The mistake the Pharisees made is something that is all too easy to do, and certainly something I, and probably some of you, are guilty of. This temptation to take a thing that is good, and so over-regulate it that the life and freedom get sucked out of it. They know that Sabbath is a day of rest; that God created this day so we can rest. A day to remember that we are free from all that holds us captive and because of that, we are free to live rich, full, good lives. But by regulating that rest so tightly, the Pharisees took the freedom, and thus the life-giving restoration, out of observing the Sabbath.
I don’t see the Pharisees here as villains but as victims. Victims of their own making certainly, but still victims. Think of how exhausting it must have been for them to spend so much time and energy worrying about whether or not they were resting in the right way. Which is why Jesus came along and gave them this new interpretation of the old Sabbath law, so that the Sabbath could once again be what God had created it for, a day of restoration and rejuvenation, a day to bring life and health and wholeness.

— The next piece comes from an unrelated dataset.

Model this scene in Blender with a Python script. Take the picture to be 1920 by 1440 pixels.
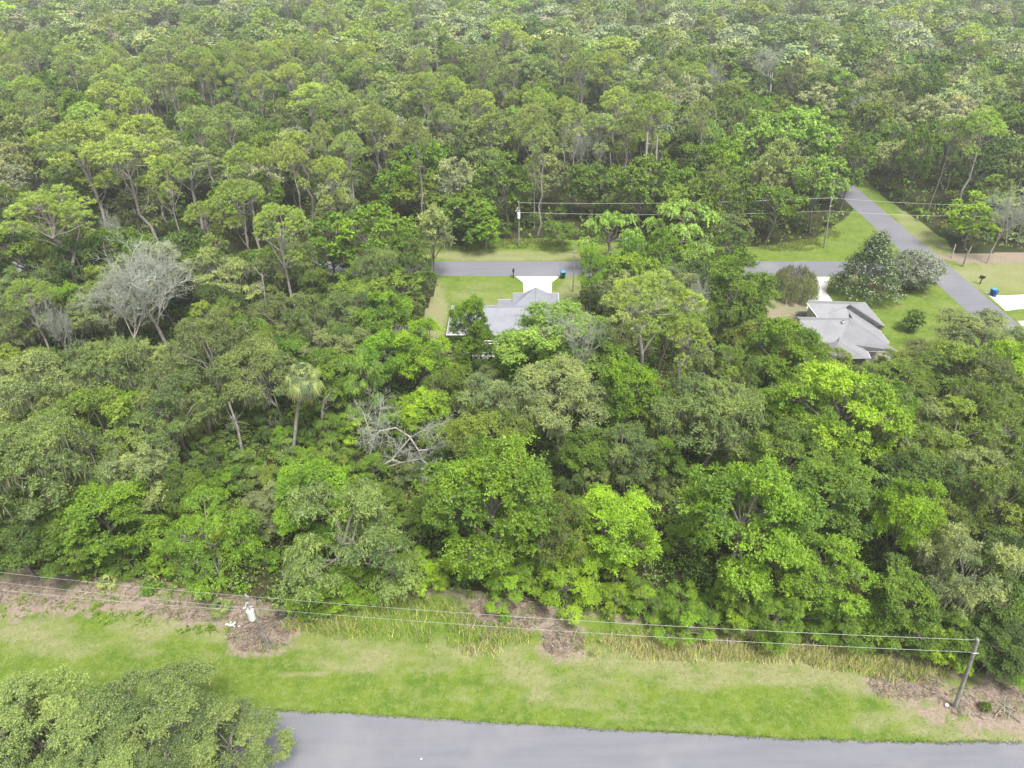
import bpy, math, random
import numpy as np
from mathutils import Vector
PI = math.pi
rng = np.random.default_rng(7)
random.seed(7)
for o in list(bpy.data.objects): bpy.data.objects.remove(o)
SC = bpy.context.scene
COL = SC.collection
# ------------------------------------------------------------------ camera, sky, sun, exposure
F_PX, CAM_H, PITCH = 1356.0, 55.0, math.radians(34)
cam = bpy.data.cameras.new('camera'); cam.sensor_width = 36; cam.lens = 36*F_PX/1920
cam.clip_start = 0.5; cam.clip_end = 9000
camo = bpy.data.objects.new('camera', cam); COL.objects.link(camo)
camo.location = (0, 0, CAM_H); camo.rotation_euler = (PI/2-PITCH, 0, 0)
SC.camera = camo
SUN_EL, SUN_AZ = math.radians(63), math.radians(152)      # azimuth clockwise from +Y: sun high on the right
w = bpy.data.worlds.new('World'); SC.world = w; w.use_nodes = True
nt = w.node_tree; bg = nt.nodes['Background']
sky = nt.nodes.new('ShaderNodeTexSky'); sky.sky_type = 'NISHITA'; sky.sun_disc = False
sky.sun_elevation = SUN_EL; sky.sun_rotation = SUN_AZ; sky.dust_density = 3.0; sky.air_density = 1.0
hs = nt.nodes.new('ShaderNodeHueSaturation'); hs.inputs['Saturation'].default_value = 0.25
nt.links.new(sky.outputs[0], hs.inputs['Color']); nt.links.new(hs.outputs[0], bg.inputs[0])
bg.inputs[1].default_value = 0.12
sl = bpy.data.lights.new('sun', 'SUN'); sl.energy = 2.8; sl.angle = math.radians(17); sl.color = (1, 0.965, 0.9)
so = bpy.data.objects.new('sun', sl); COL.objects.link(so)
sd = Vector((math.sin(SUN_AZ)*math.cos(SUN_EL), math.cos(SUN_AZ)*math.cos(SUN_EL), math.sin(SUN_EL)))
so.rotation_euler = sd.to_track_quat('Z', 'Y').to_euler(); so.location = (0, 0, 120)
SC.view_settings.view_transform = 'Standard'; SC.view_settings.look = 'None'
SC.view_settings.exposure = 0.82; SC.view_settings.gamma = 1.0
SC.render.engine = 'CYCLES'
SC.cycles.max_bounces = 6; SC.cycles.diffuse_bounces = 3; SC.cycles.transmission_bounces = 3; SC.cycles.volume_bounces = 0
SC.render.resolution_x = 1024; SC.render.resolution_y = 768
HAZE = 0.0005

# ------------------------------------------------------------------ from the photograph's pixels to the ground and back
cs, sn = math.cos(PITCH), math.sin(PITCH)
def ray(u, v):
    a, b = (u-960)/F_PX, -(v-720)/F_PX
    return np.array([a, cs+b*sn, -sn+b*cs])
def P(u, v, z=0.0):
    d = ray(u, v); t = (CAM_H-z)/(-d[2])
    return np.array([d[0]*t, d[1]*t, z])
def proj(p):
    x, y, z = p[0], p[1], p[2]-CAM_H
    dep = y*cs - z*sn
    return 960+F_PX*x/dep, 720-F_PX*(y*sn+z*cs)/dep, dep

# ------------------------------------------------------------------ mesh building
class MB:
    def __init__(s): s.v = []; s.f = []; s.n = 0; s.t = []; s.c = []; s.anyc = False
    def quads(s, V, Fq, tint=None, col=None):
        V = np.asarray(V, float); Fq = np.asarray(Fq, int)
        s.v.append(V); s.f.append(Fq+s.n); s.n += len(V)
        s.t.append(np.zeros(len(V)) if tint is None else np.broadcast_to(tint, (len(V),)))
        if col is not None: s.anyc = True
        s.c.append(np.ones((len(V), 3)) if col is None else np.broadcast_to(col, (len(V), 3)))
    def tube(s, p0, p1, r0, r1, n=5):
        p0 = np.asarray(p0, float); p1 = np.asarray(p1, float); d = p1-p0; L = np.linalg.norm(d)
        if L < 1e-6: return
        d /= L; a = np.cross(d, [0, 0, 1.] if abs(d[2]) < .9 else [1., 0, 0]); a /= np.linalg.norm(a); b = np.cross(d, a)
        th = np.arange(n)*2*PI/n; ring = np.cos(th)[:, None]*a+np.sin(th)[:, None]*b
        V = np.vstack([p0+ring*r0, p1+ring*r1]); i = np.arange(n); j = (i+1) % n
        s.quads(V, np.stack([i, j, j+n, i+n], 1), tint=rng.random()*.4)
    def path(s, pts, r0, r1, n=5):
        pts = [np.asarray(p, float) for p in pts]; m = len(pts)-1
        for k in range(m):
            s.tube(pts[k], pts[k+1], r0+(r1-r0)*k/m, r0+(r1-r0)*(k+1)/m, n)
    def box(s, c, size, rz=0.0, tint=0):
        x, y, z = [q/2 for q in size]
        V = np.array([[i, j, k] for k in (-z, z) for (i, j) in ((-x, -y), (x, -y), (x, y), (-x, y))])
        R = np.array([[math.cos(rz), -math.sin(rz), 0], [math.sin(rz), math.cos(rz), 0], [0, 0, 1]])
        V = V@R.T+np.asarray(c, float)
        s.quads(V, [[3, 2, 1, 0], [4, 5, 6, 7], [0, 1, 5, 4], [1, 2, 6, 5], [2, 3, 7, 6], [3, 0, 4, 7]], tint)
    def disc_tube(s, p0, p1, r, n=14):          # closed cylinder
        s.tube(p0, p1, r, r, n)
        for p in (p0, p1):
            s.tube(p, np.asarray(p, float)+1e-4, r, .001, n)
    def leaves(s, C, D, N, L, W, tint, col=None):
        S = np.cross(D, N); S /= (np.linalg.norm(S, axis=1, keepdims=True)+1e-9)
        L = np.asarray(L).reshape(-1, 1); W = np.asarray(W).reshape(-1, 1); n = len(C)
        V = np.stack([C-D*L/2, C+S*W/2-D*L*.08, C+D*L/2, C-S*W/2-D*L*.08], 1).reshape(-1, 3)
        s.quads(V, np.arange(4*n).reshape(n, 4), np.repeat(np.broadcast_to(tint, (n,)), 4),
                None if col is None else np.repeat(np.broadcast_to(col, (n, 3)), 4, axis=0))
    def mesh(s, name, mat, smooth=False):
        V = np.vstack(s.v); Fq = np.vstack(s.f); T = np.concatenate(s.t)
        me = bpy.data.meshes.new(name); nv, nf = len(V), len(Fq)
        me.vertices.add(nv); me.vertices.foreach_set('co', V.astype(np.float32).ravel())
        me.loops.add(nf*4); me.loops.foreach_set('vertex_index', Fq.astype(np.int32).ravel())
        me.polygons.add(nf); me.polygons.foreach_set('loop_start', (np.arange(nf)*4).astype(np.int32))
        me.polygons.foreach_set('loop_total', np.full(nf, 4, np.int32))
        a = me.attributes.new('tint', 'FLOAT', 'POINT'); a.data.foreach_set('value', T.astype(np.float32))
        if s.anyc:
            a = me.attributes.new('leafcol', 'FLOAT_VECTOR', 'POINT'); a.data.foreach_set('vector', np.vstack(s.c).astype(np.float32).ravel())
        me.update(calc_edges=True)
        if smooth: me.polygons.foreach_set('use_smooth', np.ones(nf, bool))
        me.materials.append(mat); return me
    def build(s, name, mat, parent=None, smooth=False):
        return link(name, s.mesh(name, mat, smooth), parent)
def link(name, me, parent=None, loc=None):
    o = bpy.data.objects.new(name, me); COL.objects.link(o)
    if parent is not None: o.parent = parent
    if loc is not None: o.location = loc
    return o
def tag(o, label=None, cat=None, group=None, kind=None):
    if label: o['label'] = label
    if cat: o['category'] = cat
    if group: o['group'] = group
    if kind: o['kind'] = kind
    return o
def thing(name, label, cat, loc=(0, 0, 0), rz=0, group=None):
    o = bpy.data.objects.new(name, None); COL.objects.link(o); o.empty_display_size = .3
    o.location = loc; o.rotation_euler = (0, 0, rz); return tag(o, label, cat, group)
def polymesh(name, polys, mat, parent=None):    # list of n-gons given as 3D points
    V = []; Fc = []
    for p in polys:
        Fc.append(list(range(len(V), len(V)+len(p)))); V += [tuple(map(float, q)) for q in p]
    me = bpy.data.meshes.new(name); me.from_pydata(V, [], Fc); me.update(); me.materials.append(mat)
    return link(name, me, parent)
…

Dear friends in Christ, let the example of the Pharisees be an invitation for us. An invitation to look closely at our own lives and see what things, good things, may not be serving us well any longer. Are there things that we have done so long that they have become drudgerous and obligatory? Things that once brought us life and now we do only out of habit? Let this command to observe the Sabbath, to set apart days for work and days for rest an invitation to us to set apart that which is not life-giving for that which is. If there are things we do because they are the way we’ve always done them, let us read in this passage an invitation not to do them anymore. The world will not end, I promise. And, what’s more, when we remember that we are not slaves to anything, that God led us to freedom, that God created us for freedom, then in the putting aside of old things, we will certainly find space and time for new and life-giving things. Like Jesus healed the man with the withered hand, in this practice of setting aside, we will find the withered parts of ourselves restored. Thanks be to God. Amen.